# [Short task]
Stop after the line containing "cam_loc = np.array([0.0, -CAM_D, CAM_H])": print each line exactly from the first line of the listing up to that point.

Dataset records:
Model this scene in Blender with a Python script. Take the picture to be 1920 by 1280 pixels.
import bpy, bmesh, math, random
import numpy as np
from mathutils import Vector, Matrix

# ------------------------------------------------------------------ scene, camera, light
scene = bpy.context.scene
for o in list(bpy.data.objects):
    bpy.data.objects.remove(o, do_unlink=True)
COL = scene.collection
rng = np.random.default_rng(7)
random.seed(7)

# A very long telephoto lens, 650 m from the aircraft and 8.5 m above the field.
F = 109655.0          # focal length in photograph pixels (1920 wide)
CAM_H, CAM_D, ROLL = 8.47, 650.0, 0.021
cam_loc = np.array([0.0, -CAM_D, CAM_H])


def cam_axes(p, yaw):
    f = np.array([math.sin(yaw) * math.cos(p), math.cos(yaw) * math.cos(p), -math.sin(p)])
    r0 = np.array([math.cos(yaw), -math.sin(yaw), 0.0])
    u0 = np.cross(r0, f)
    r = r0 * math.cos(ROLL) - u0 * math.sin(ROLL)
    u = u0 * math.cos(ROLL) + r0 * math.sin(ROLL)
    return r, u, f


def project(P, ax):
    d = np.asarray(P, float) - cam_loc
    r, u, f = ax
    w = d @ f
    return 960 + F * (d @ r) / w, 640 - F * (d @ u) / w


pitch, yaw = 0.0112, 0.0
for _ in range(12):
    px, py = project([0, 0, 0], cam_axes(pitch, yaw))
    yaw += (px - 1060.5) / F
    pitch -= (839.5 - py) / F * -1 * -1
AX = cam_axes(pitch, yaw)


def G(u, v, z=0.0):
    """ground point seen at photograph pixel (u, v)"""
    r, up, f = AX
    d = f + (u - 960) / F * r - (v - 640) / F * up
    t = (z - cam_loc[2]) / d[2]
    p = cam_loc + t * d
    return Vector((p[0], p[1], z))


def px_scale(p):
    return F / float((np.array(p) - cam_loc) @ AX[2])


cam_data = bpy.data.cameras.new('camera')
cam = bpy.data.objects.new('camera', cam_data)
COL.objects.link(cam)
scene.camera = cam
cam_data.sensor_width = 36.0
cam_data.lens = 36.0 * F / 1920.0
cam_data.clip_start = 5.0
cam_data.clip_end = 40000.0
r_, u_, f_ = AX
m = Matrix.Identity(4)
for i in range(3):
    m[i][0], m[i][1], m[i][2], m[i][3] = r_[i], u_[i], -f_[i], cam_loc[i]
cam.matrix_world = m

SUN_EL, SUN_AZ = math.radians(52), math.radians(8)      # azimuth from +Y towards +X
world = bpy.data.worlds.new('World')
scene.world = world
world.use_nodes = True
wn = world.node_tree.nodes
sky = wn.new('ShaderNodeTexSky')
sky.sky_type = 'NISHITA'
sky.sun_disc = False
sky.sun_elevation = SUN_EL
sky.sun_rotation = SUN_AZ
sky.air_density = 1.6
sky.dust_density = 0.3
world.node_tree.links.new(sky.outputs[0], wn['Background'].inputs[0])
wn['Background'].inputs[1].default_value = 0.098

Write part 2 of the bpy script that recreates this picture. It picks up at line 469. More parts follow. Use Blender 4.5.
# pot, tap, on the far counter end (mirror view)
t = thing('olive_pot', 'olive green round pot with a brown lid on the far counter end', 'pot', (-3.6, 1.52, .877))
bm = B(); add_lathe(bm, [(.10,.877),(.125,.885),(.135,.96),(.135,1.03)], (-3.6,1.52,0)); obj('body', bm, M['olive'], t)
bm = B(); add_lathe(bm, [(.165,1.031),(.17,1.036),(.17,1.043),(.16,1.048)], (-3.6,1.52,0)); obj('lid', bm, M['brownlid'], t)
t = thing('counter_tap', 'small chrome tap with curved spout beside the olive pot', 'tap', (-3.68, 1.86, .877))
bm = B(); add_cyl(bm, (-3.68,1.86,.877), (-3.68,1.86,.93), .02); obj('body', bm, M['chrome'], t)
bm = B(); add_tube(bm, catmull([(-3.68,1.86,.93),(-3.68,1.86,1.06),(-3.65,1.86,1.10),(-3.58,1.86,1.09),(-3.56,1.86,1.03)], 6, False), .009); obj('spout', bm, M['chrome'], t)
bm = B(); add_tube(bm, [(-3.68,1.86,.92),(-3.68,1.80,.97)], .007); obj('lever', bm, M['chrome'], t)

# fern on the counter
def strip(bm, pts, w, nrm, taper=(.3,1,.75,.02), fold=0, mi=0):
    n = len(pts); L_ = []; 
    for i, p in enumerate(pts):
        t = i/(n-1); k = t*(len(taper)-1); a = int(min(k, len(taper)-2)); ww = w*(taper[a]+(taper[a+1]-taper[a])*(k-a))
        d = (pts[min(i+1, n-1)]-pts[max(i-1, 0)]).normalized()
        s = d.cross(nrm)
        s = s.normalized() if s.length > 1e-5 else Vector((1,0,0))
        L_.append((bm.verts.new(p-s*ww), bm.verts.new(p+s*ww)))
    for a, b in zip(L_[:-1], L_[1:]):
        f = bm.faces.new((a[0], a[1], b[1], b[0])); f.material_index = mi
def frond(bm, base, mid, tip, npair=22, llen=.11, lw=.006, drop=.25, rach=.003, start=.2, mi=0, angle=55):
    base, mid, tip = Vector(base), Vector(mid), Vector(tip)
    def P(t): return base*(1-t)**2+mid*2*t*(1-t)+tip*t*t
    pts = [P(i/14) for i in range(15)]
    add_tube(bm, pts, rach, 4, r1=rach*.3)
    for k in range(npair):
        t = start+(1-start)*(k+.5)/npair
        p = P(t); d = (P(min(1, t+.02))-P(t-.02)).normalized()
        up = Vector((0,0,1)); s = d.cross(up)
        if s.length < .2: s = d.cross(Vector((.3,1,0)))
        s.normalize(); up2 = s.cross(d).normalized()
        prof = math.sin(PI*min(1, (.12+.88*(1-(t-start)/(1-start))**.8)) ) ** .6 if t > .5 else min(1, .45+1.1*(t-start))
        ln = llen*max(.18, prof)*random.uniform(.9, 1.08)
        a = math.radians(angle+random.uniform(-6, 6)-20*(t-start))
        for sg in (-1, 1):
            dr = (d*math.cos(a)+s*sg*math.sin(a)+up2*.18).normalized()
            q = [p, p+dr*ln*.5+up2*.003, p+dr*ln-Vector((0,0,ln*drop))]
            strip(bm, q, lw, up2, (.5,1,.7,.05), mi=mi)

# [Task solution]
Model this scene in Blender with a Python script. Take the picture to be 1920 by 1280 pixels.
import bpy, bmesh, math, random
import numpy as np
from mathutils import Vector, Matrix

# ------------------------------------------------------------------ scene, camera, light
scene = bpy.context.scene
for o in list(bpy.data.objects):
    bpy.data.objects.remove(o, do_unlink=True)
COL = scene.collection
rng = np.random.default_rng(7)
random.seed(7)

# A very long telephoto lens, 650 m from the aircraft and 8.5 m above the field.
F = 109655.0          # focal length in photograph pixels (1920 wide)
CAM_H, CAM_D, ROLL = 8.47, 650.0, 0.021
cam_loc = np.array([0.0, -CAM_D, CAM_H])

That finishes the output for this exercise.